The "gurus" are talking about managed mutual funds, which is where a "Rain Man" genius stock picker tries to pick the best stocks. 10 years separates the skilled from the lucky. They want you to compare managed funds to each other. Actually, compare them to the index. Make sure to subtract out their expense ratios and loads.
Or better still, compare them to index funds that work in the same domain of stocks, such as VFINX for large-caps. Index funds do in fact have expense ratios, but they should be very, very small (less than 0.1%). So make sure to compare them net of loads and expense ratios!*
In the case of Vanguard, their life-cycle target funds are index funds, those are basically Vanguard's whole thesis (read John Bogle's book). So comparing them to the index is a lost cause, they are the index.
Life-cycle funds
The deal is that the stock market gives the highest growth but high volatility also. If your planning horizon is long enough (>20 years), the volatility averages out and the stock market is such a sure investment that university endowments are in it.
However, as you get near retirement age, you risk getting nailed by a downturn, without enough time left to recover value. So as you get closer to retirement age, you should be migrating out of stocks and into stable but lower growth investments like bonds. Life-cycle funds do this automatically.
So if you want to compare a life cycle fund, you need to break it into its components and figure out what fraction is in bonds, comparethat to a bond index, which fraction is in large caps, compare that to the S&P 500, etc. etc.

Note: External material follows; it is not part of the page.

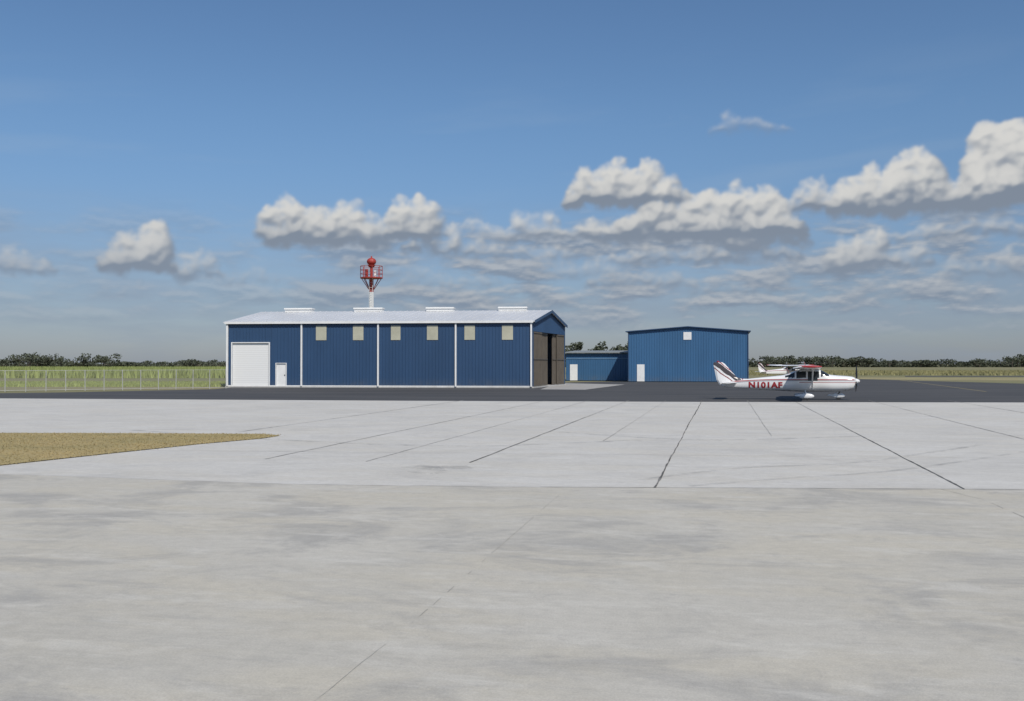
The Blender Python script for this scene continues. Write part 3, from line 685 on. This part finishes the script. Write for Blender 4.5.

Now, the life cycle fund does the blending based on a rigid formula, a clever person could look at market conditions and make big shifts when the market seems to be at a peak. However, that is called "timing the market", and brokers absolutely will never tell you to do that, for a lot of reasons, largely business ones.
* and compare good index funds, like Vanguard's. Every broker which pushes managed funds also has an index fund on their books, rigged with the same 5.25% load and 1.5% expense ratio that they charge managed funds. It's only there to look bad.